The Secret to Managing All This Power

Be still when you have nothing to say; when genuine passion moves you, say what you’ve got to say, and say it hot. – D.H. Lawrence

To put it bluntly, if your anger and sexual impulses control you, your life will become a living hell.  In their natural state, these feelings are totally undisciplined, frighteningly unpredictable, and arrogantly demanding.  They can make you a miserable, selfish, impossible person.

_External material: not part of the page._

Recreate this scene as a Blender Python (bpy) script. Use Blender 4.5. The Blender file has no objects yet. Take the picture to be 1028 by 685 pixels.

But if you tame them, bring them under strict discipline, they can transport you to your fondest goals with the speed of a rocket.

If you tame them!

To do so, you must stay in control, channel all that potent energy, and remain confident about the end results you’re pursuing.  Psychologically, you must stay in command with your cognitive or thinking powers.  When these urges build up steam, you need to think rationally, remaining aware that how you handle the situation will be  crucial to your  happiness or your sense of failure.

Here’s a word picture to help you envision this process.  Imagine yourself on a stagecoach moving across the dusty plains from Kansas City to Los Angeles.  You have a team of eight horses in front of you, and you hold the reins.  These young and spirited horses are rearing to run, and their strength seems unlimited.  The trail stretches before you – hilly, narrow, and treacherous – but the prize of reaching Los Angeles will be well worth the journey.

If you let go of the reins, these mighty horses will run way too fast.  They will inevitably choose the wrong fork in the road, run too close to the edge of the hill, and ultimately wreck the wagon, destroy the mission, and jeopardize your life.  But if you steadily and wisely guide these energized animals, they’ll power you right to Los Angeles – and fast!

The Potential for Triumph or Tragedy

Only as you do know yourself can your brain serve you as a sharp and efficient tool.  Know your own failings, passions, and prejudices so you can separate them from what you see. – Bernard M. Baruch

This point is so critical for your own health and for your journey to unswerving authenticity and balanced relationships that we’ll say it again: Intense anger or sexual feelings can propel you like a missile toward success or failure, victory or defeat.  When you experience these strong emotions, you will inevitably act either brilliantly or destructively.  Therefore, how you manage your anger and sexual urges will largely determine your quality of life.

Consider your sexual feelings for a moment.  Let’s assume that you’re a man who’s been married for fifteen years to a woman you met in college.  The two of you love each other and are committed to spending the rest of your lives together.  Periodically, though, your sexual needs are stronger than you are able to express and satisfy in your marriage.  Sex is constantly on your mind, and your fantasies are unrelenting.  Sometimes you feel like you can hardly control your urges.

If this is you, you’d better pay attention!  You may try to stay naïve and innocent, but you need desperately to grab hold of those reins.  You must know precisely how you want to direct those raring horses.  This is especially true when a work colleague – a bright, pretty, divorced woman – suddenly begins showing up at your desk “just to chat.”  Before long, you notice how she stands closer to you then she needs to and happens to arrive at the coffee machine at the same time you do.  Then when she suggests you meet over dinner to discuss an upcoming presentation, her intentions are unmistakable.